Project Background
The Open Music Observatory (OMO) is part of the Open Music Europe Horizon Europe Research and Innovation Action (Grant Agreement No. 101095295). The project responds to a long-standing need for reliable, interoperable, and publicly accessible data about Europe’s music sector—covering creation, performance, circulation, diversity, heritage, and economic value.
Europe’s music data is highly fragmented: held across archives, libraries, collective management organisations, research institutes, foundations, and commercial platforms. The Observatory provides a federated, decentralised infrastructure that connects these data sources without forcing centralisation. It aligns with European standards such as the EIF, EOSC, Data Spaces, and the emerging European Collaborative Cloud for Cultural Heritage.
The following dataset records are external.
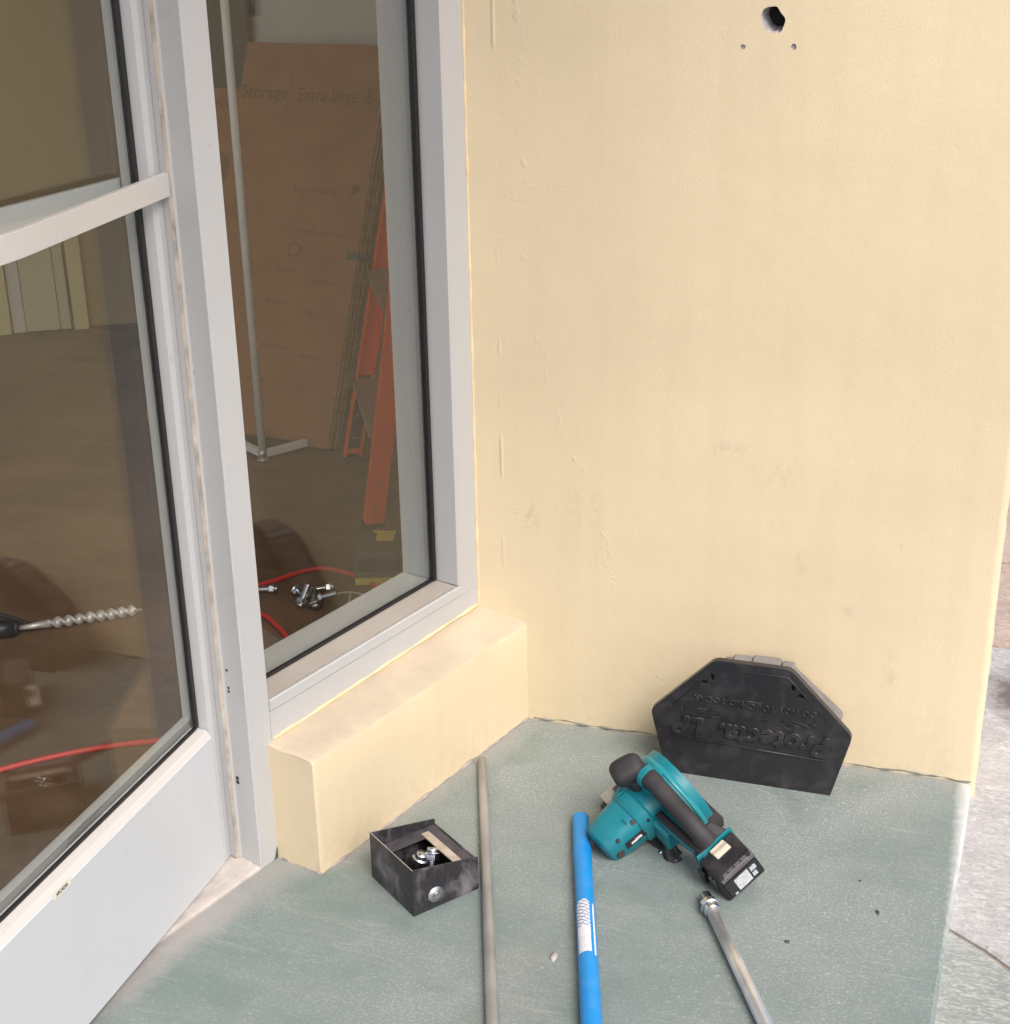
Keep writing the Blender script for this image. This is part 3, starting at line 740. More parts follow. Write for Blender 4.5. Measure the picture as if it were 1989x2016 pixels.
# far wall, with pale panels made up to fill an unexplained pale patch
bd = Vector((.3670, .2283, 0)).normalized(); bn = Vector((-bd.y, bd.x, 0)); b0 = Vector((-2.6088, 2.0682, 0))
def B3(a, d, z): return b0 + bd * a + bn * d + Vector((0, 0, z))
p = [B3(-4.4, 0, 0), B3(1.35, 0, 0), B3(1.35, .1, 0), B3(-4.4, .1, 0)]
o = MB().prism([(q.x, q.y) for q in p], 0, 2.75, 2).build("interior_wall", m_iwall); structure(o)
ipanels = empty("pale_patch_panels", B3(.12, -.02, 0), math.atan2(bd.y, bd.x))
tag(ipanels, "pale yellow cupboard made up to fill a pale patch at the far wall behind the glass door", "panels")
MB().box((-.14, -.02, 0), (-.075, .018, .40)).build("patch_panel", m_ipanel, ipanels, False, .002, 1)
MB().box((-.072, -.004, 0), (-.028, .018, .40)).build("patch_frame", m_iwall_g, ipanels, False, .002, 1)
MB().box((-.025, -.015, 0.004), (.128, .018, .40)).build("patch_leaf", m_ipanel_w, ipanels, False, .002, 1)
MB().box((.090, -.018, .004), (.0925, -.0151, .40)).build("leaf_groove", m_idark, ipanels)
MB().add([(.128, -.0155, .004), (.138, -.0155, .004), (.1292, -.0155, .30), (.128, .01, .004), (.138, .01, .004), (.1292, .01, .30)], [(0, 1, 2), (5, 4, 3), (0, 3, 4, 1), (1, 4, 5, 2), (2, 5, 3, 0)]).build("dark_gap", m_idark, ipanels)
MB().box((.139, -.022, 0), (.19, .018, .40)).build("patch_panel", m_ipanel, ipanels, False, .002, 1)
MB().box((-.15, -.03, .401), (.20, .018, .43)).build("patch_top", m_iwall, ipanels, False, .002, 1)

# ------------------------------------------------------------------ things inside: cardboard, rack, ladder
LAM = R_(22.5)
up = Vector((0, 0, 1)) * math.cos(LAM) + cm * math.sin(LAM); nrm = up.cross(ce) * 1.0   # nrm points away from viewer? check below
if nrm.dot(cm) < 0: nrm = -nrm
fr = -nrm
carton_M = frame(ce, up, fr, cb)    # x right, y up the sheet, z towards the viewer
def sheet(k, x0, x1, y0, y1, th=.0082, front=False):
    r = empty("cardboard_sheet", mw=carton_M @ Matrix.Translation((0, y0, -k * .0096)))
    b = MB().box((x0, 0, -th), (x1, y1 - y0, -.0012), 0)
    b.build("panel", m_card, r, False, .0006, 1)
    MB().box((x1 - .0004, .002, -th + .0006), (x1 + .0012, y1 - y0 - .002, -.0018)).build("corrugated_edge", m_card_e, r)
    return r
labs = ["printed brown carton panel at the front of the flattened stack behind the window", "second flattened carton from the front of the leaning stack",
        "third flattened carton from the front of the leaning stack", "fourth flattened carton from the front of the leaning stack",
        "fifth flattened carton from the front of the leaning stack", "rearmost flattened carton of the leaning stack"]
sheets = []
for k in range(6):
    r = sheet(k, -.468, .0 + (0, .003, -.004, .005, -.002, .004)[k], .0 + .001 * k + .006, 1.112 - .004 * k)
    tag(r, labs[k], "cardboard", "flattened cartons leaning in a stack"); sheets.append(r)
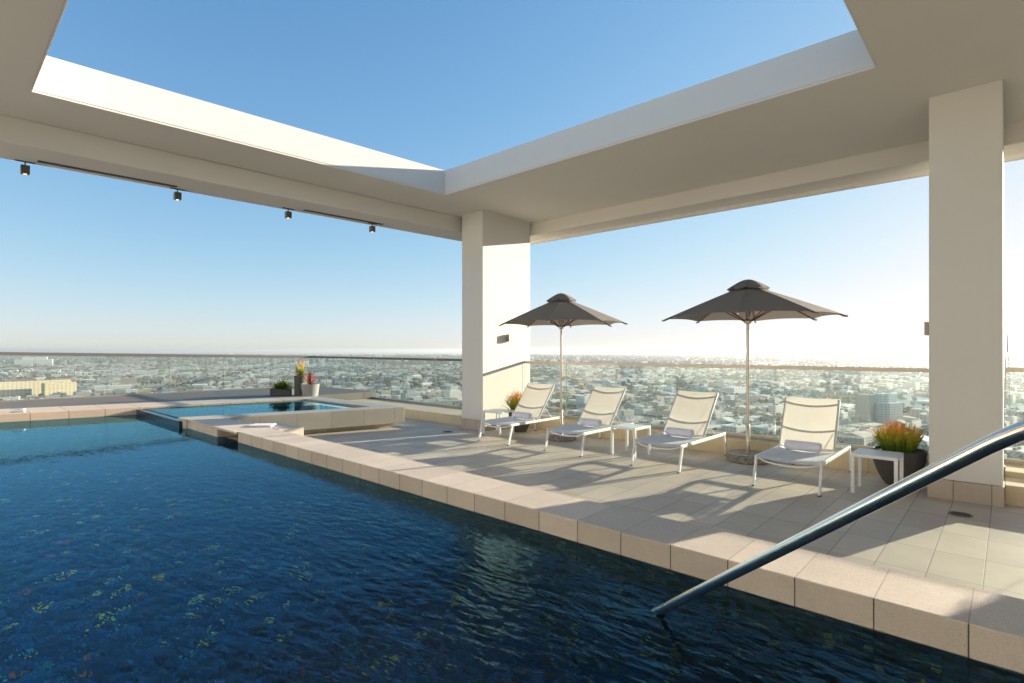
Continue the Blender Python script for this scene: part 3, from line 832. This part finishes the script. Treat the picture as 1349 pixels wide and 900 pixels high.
# three pots on the ledge beyond the spa
def rimpot(r0, r1, h, z0, th=.025):
    return [(.001, z0), (r0, z0), (r1, z0 + h), (r1 - th, z0 + h), (r1 - th - .005, z0 + h - .05), (.001, z0 + h - .05)]
zl = ZC - .005
c3 = (-13.80, 6.72); potted(c3, rimpot(.15, .155, .52, zl), zl + .49, 'tall dark pot with pink and yellow-green succulents behind the spa',
    lambda m, tl: (stems(m, tl, c3, zl + .48, .46, .06, .10, 22, .009, 9), blades(m, tl, c3, zl + .49, .20, 60, .035, 10, .2, 1.1, .05)), MAT['pot_dark'], .13, MAT['firestick'], 'stems')
c4 = (-13.42, 6.80); potted(c4, rimpot(.19, .235, .32, zl), zl + .29, 'pale grey tapered pot with a spiky red plant on the ledge behind the spa',
    lambda m, tl: blades(m, tl, c4, zl + .28, .44, 13, .036, 4, .05, 1.0, .03, .75), MAT['pot_light'], .2, MAT['redleaf'], 'leaves')
t = empty('potted_plant', (-14.22, 6.42, zl)); tag(t, 'low dark trough planter with a bushy green plant, left of the tall pot', 'potted plant', 'potted plants around the terrace')
m = MB(); MT = Matrix.Translation((-14.22, 6.42, 0)) @ Matrix.Rotation(yaw, 4, 'Z'); m.box(-.27, .27, -.13, .13, zl, zl + .17, MT); m.build('pot', MAT['pot_dark'], t, bevel=.01)
m = MB(); m.box(-.25, .25, -.11, .11, zl + .165, zl + .175, MT); m.build('soil', MAT['soil'], t)
m = MB(); tl = []; blades(m, tl, (-14.22, 6.42), zl + .17, .27, 160, .045, 12, .25, 1.15, .15, .15); plant_obj(m, tl, 'leaves', MAT['greenleaf'], t)

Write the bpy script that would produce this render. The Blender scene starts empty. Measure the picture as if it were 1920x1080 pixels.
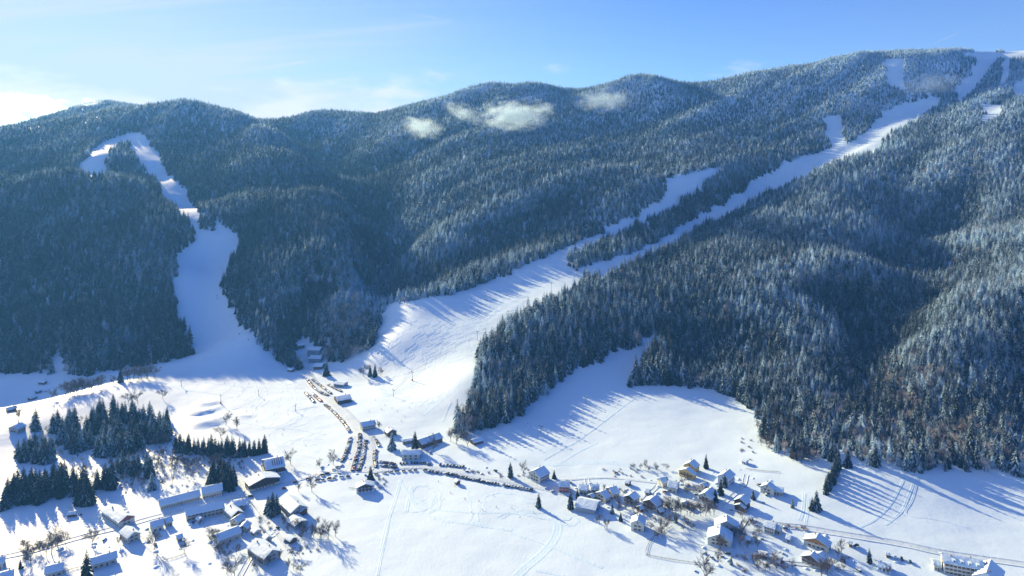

The project builds on earlier initiatives such as CEEMID (Central & Eastern European Music Industry Data) and responds directly to the European Parliament Resolution on Cultural Diversity and the Conditions for Authors in the European Music Streaming Market (P9_TA(2024)0020), which calls for a European Music Observatory and clear policy recommendations on metadata, fairness, transparency, and cultural sustainability.
P9_TA(2024)0020 – Cultural diversity and the conditions for authors in the European music streaming market, European Parliament resolution of 17 January 2024 (2023/2054(INI)), OJ C, C/2024/5711, 17.10.2024. ELI: http://data.europa.eu/eli/C/2024/5711/oj
The Federated Data Sharing Spaces
The Open Music Observatory is built from four interoperable, federated data-sharing spaces. These demonstrate how music data can be governed responsibly at supranational, national, regional, and sub-national levels.
Full long-form documentation is available at https://downloads.reprex.nl/2025/open-music-observatory/ .
Finno-Ugric Data Sharing Space
A module demonstrating how minoritised and endangered ethnolinguistic communities (e.g., Livonian, Karelian, Sámi, Mari) can regain stewardship over their heritage materials. It serves as a subsidiarity example: empowering regional identity groups to curate and present their own music data.
Slovak Comprehensive Music Database
A national module developed with the National Library of Slovakia, SOZA, the Slovak Music Information Centre (IAMIC/IAML), and the Music Fund. It demonstrates how national institutions can coordinate a shared, well-governed infrastructure, supporting many policy goals described in the CITF report and the European Parliament resolution.
Hungarian Music Database
A developing module that demonstrates how countries without pre-existing shared music-data ecosystems can adopt the Observatory’s federated model. It focuses on folkloric collections, heritage archives, and post-socialist materials with metadata repair needs.
Open Music Observatory Core Module
The supranational module that aggregates European-level datasets, studies, indicators, and data from countries not yet operating a full national node. It provides a cross-European view of musical diversity, circulation, creation, and economic and cultural value.